I’m passionate about encouraging young conductors to study and perform music by female composers, especially of the past – it’s so important to make people aware that female composers aren’t a twenty-first-century phenomenon. I remember doing a masterclass of nineteenth-century female composers, and I had to change the repertoire at the last minute because the candidates called me to say that they simply couldn’t get their hands on the scores. It broke my heart, but that’s the reality at the moment.
We all have a responsibility not just to make sure that this music is performed, but that it’s approached and prepared with the proper intensity and intention.
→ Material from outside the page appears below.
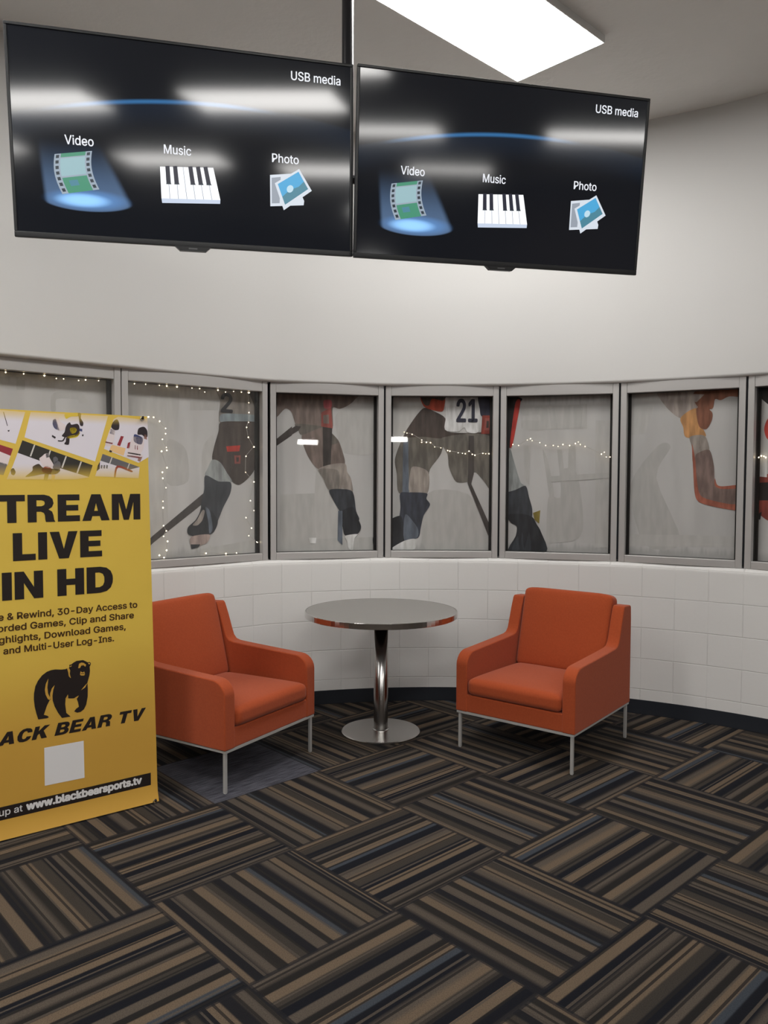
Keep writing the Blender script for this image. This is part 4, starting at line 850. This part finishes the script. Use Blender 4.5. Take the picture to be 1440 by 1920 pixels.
def screen(c0, yaw, tilt, ro, W, H, label):
    t = thing('television', label, 'television', (0, 0, 0), 0, 'wall screens on the ceiling pole')
    Rz = Matrix.Rotation(yaw, 4, 'Z'); Rx = Matrix.Rotation(tilt, 4, 'X'); Ry = Matrix.Rotation(-ro, 4, 'Y')
    t.matrix_world = Matrix.Translation(c0) @ Rz @ Rx @ Ry
    a, b = W / 2, H / 2
    # slim bezel (four bars) and body
    bm = bmesh.new(); e = 0.011; eb = 0.020
    box(bm, -a, a, -.004, .012, b - e, b); box(bm, -a, a, -.004, .012, -b, -b + eb)
    box(bm, -a, -a + e, -.004, .012, -b + eb, b - e); box(bm, a - e, a, -.004, .012, -b + eb, b - e)
    obj('bezel', bm, M_bez, t, bevel=0.002, segs=2)
    bm = bmesh.new(); box(bm, -a + .002, a - .002, .006, .028, -b + .002, b - .002); box(bm, -a * .8, a * .8, .028, .055, -b * .85, b * .55)
    obj('rear_shell', bm, M_shell, t, bevel=0.004, segs=2)
    bm = bmesh.new()
    v = [(-.066, -b + .001), (.066, -b + .001), (.048, -b - .015), (-.048, -b - .015)]
    A_ = [bm.verts.new((x, -.005, z)) for x, z in v]; B_ = [bm.verts.new((x, .02, z)) for x, z in v]
    bm.faces.new(A_); bm.faces.new(B_[::-1])
    for i in range(4): bm.faces.new([A_[i], B_[i], B_[(i + 1) % 4], A_[(i + 1) % 4]])
    bmesh.ops.recalc_face_normals(bm, faces=bm.faces)
    tab = obj('logo_tab', bm, M_bez, t)
    bm = bmesh.new(); box(bm, -.016, .016, -.0056, -.005, -b - .009, -b - .004); obj('badge', bm, M_led, tab)
    bm = bmesh.new(); box(bm, -a + e, a - e, 0.0, .006, -b + eb, b - e)
    s = obj('screen', bm, M_scr, t)
    Y = -0.0006
    for q_, xa, xb, zb in (('Video', -.438, -.341, -.028), ('Music', -.096, .001, -.030), ('Photo', .303, .405, -.026), ('USB media', .378, .569, .277)):
        bm = bmesh.new(); letter(bm, q_, xa, xb, zb, .031, Y, bold=.0012); obj('menu_lettering', bm, E_text, s)
    # piano icon
    bm = bmesh.new()
    TL, TR, BL, BR = (-.112, -.078), (.081, -.066), (-.110, -.190), (.105, -.180)
    def kp(u, v):
        x = (TL[0] * (1 - u) + TR[0] * u) * (1 - v) + (BL[0] * (1 - u) + BR[0] * u) * v
        z = (TL[1] * (1 - u) + TR[1] * u) * (1 - v) + (BL[1] * (1 - u) + BR[1] * u) * v
        return (x, z)
    flat(bm, [kp(0, 0), kp(1, 0), kp(1, 1), kp(0, 1)], Y, 0)
    flat(bm, [kp(0, 1), kp(1, 1), (BR[0] - .001, BR[1] - .014), (BL[0] + .002, BL[1] - .016)], Y, 1)
    for i in range(1, 7):
        flat(bm, [kp(i / 7 - .005, 0), kp(i / 7 + .004, 0), kp(i / 7 + .004, 1), kp(i / 7 - .005, 1)], Y * 1.5, 3)
    for i in (1, 2, 4, 5, 6):
        flat(bm, [kp(i / 7 - .045, -.02), kp(i / 7 + .035, -.03), kp(i / 7 + .035, .52), kp(i / 7 - .045, .52)], Y * 2, 2)
        flat(bm, [kp(i / 7 - .045, .50), kp(i / 7 + .035, .50), kp(i / 7 + .045, .55), kp(i / 7 - .050, .55)], Y * 2.2, 4)
    obj('piano_icon', bm, [E_key, E_keyfront, E_black, E_line, E_hole], s)
    # film strip icon
    bm = bmesh.new()
    def fp(u, v):                                   # u across 0..1, v down 0..1, curving strip
        bow = -.008 * math.sin(math.pi * v) + .020 * v * v
        return (-.474 + .127 * u + bow, -.066 + .022 * u - .135 * v + .004 * u * v)
    N = 14
    def band(u0, u1, v0, v1, mi, dy):
        flat(bm, [fp(u0, v0 + (v1 - v0) * i / N) for i in range(N + 1)] + [fp(u1, v1 - (v1 - v0) * i / N) for i in range(N + 1)], Y * dy, mi)
    band(0, 1, 0, 1, 0, 1); band(.17, .83, 0.0, .10, 2, 1.5); band(.17, .83, .13, .58, 3, 1.5); band(.17, .83, .62, 1.0, 2, 1.5)
    band(.32, .55, .70, .84, 4, 1.8)
    for i in range(7):
        band(.045, .13, .03 + i * .14, .11 + i * .14, 1, 2); band(.87, .955, .03 + i * .14, .11 + i * .14, 1, 2)
    obj('film_icon', bm, [E_film, E_hole, E_green, E_pale, E_sky2], s)
    # photo icon: a tilted picture over a straight one
    bm = bmesh.new()
    flat(bm, [(.294, -.074), (.380, -.062), (.426, -.160), (.424, -.176), (.294, -.189)], Y, 0)
    flat(bm, [(.300, -.084), (.335, -.078), (.330, -.175), (.300, -.178)], Y * 1.4, 3)
    P = [(.312, -.103), (.407, -.043), (.456, -.120), (.346, -.200)]
    def pp(u, v): 
        return tuple((P[0][i] * (1 - u) + P[1][i] * u) * (1 - v) + (P[3][i] * (1 - u) + P[2][i] * u) * v for i in (0, 1))
    flat(bm, P, Y * 2, 0)
    flat(bm, [pp(.09, .08), pp(.93, .08), pp(.93, .86), pp(.09, .86)], Y * 2.4, 1)
    flat(bm, [pp(.09, .56), pp(.4, .50), pp(.7, .58), pp(.93, .52), pp(.93, .86), pp(.09, .86)], Y * 2.7, 2)
    flat(bm, [pp(.42 + .12 * math.cos(q), .47 + .13 * math.sin(q)) for q in [i * math.pi / 6 for i in range(12)]], Y * 3, 4)
    obj('photo_icon', bm, [E_white, E_sky, E_sky2, E_greyp, E_cloud], s)
    return t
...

One thing which I try to instil into my conducting students is that a really powerful, committed performance of something that isn’t a straight-up masterpiece can go much further than a bad performance of core repertoire.
I also encourage all my colleagues to espouse the mindset that it’s better to not do something at all than to do it without commitment. Time-pressures and budgets often mean that performances of new or neglected works don’t receive the proper attention, and that doesn’t make a great argument for anyone. I focused so much on the detail and quality for this recording because you only do the music justice if you prepare it as carefully as you would a Mahler or Beethoven symphony.
Did you meet anyone who knew Barraine personally in the course of preparing this recording?
There was nobody in the orchestra who had met her, because she wasn’t active there in the latter part of her life, but I’ve been in contact with various people who knew her and wanted to continue her legacy. Hopefully the buzz around this recording will reach people who might come forward and can contribute personal anecdotes and information about her music. Who knows what else might be out there? It’s so easy for things to slip through the cracks - I remember discovering material in the Philadelphia Orchestra library that Rachmaninoff had corrected but had never seen the light of day, and I incorporated those into some of my recordings. There’s a lot that dies with the composer if you don’t make a concerted effort to bring it to light.